Perhaps most critically, the three institutions cooperate rather than compete. Shared master classes, coordinated audition schedules, and a joint scholarship fund administered through the Community Foundation of Elkhart County reduce friction for families navigating training decisions.

Looking Forward

Upcoming initiatives suggest ambition matching the track record. The Youth Ballet commissions its first original work—Prairie, choreographed by Indianapolis-based Joshua L. Peugh—for the 2024–25 season. The Academy launches a teacher certification program addressing the statewide shortage of qualified ballet instructors. Reeves's school explores a partnership with Indiana University's Jacobs School of Music, potentially creating a direct pathway from Goshen studios to university-level conservatory training.

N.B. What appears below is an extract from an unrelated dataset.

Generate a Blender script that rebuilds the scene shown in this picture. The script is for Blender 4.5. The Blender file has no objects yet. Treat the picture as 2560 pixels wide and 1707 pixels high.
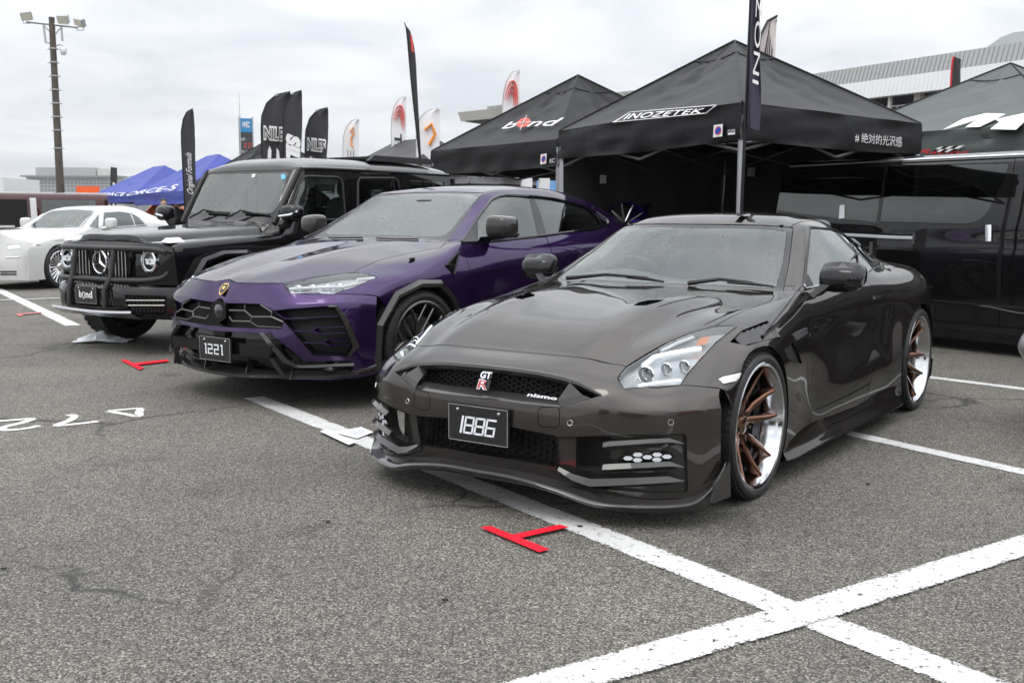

For Voss, the 16-year-old preparing her Rose Adagio, the stakes are immediate but the model is proven. Chen, the NYCB alumnus, returns monthly to coach Academy students. Santos guest-teaches annually. The pipeline flows in both directions—outward to national stages, backward with expertise and credibility.

Whether Indiana can eventually anchor that talent remains uncertain. For now, Goshen has demonstrated that world-class ballet training need not require world-class city infrastructure—just world-class commitment to the work itself.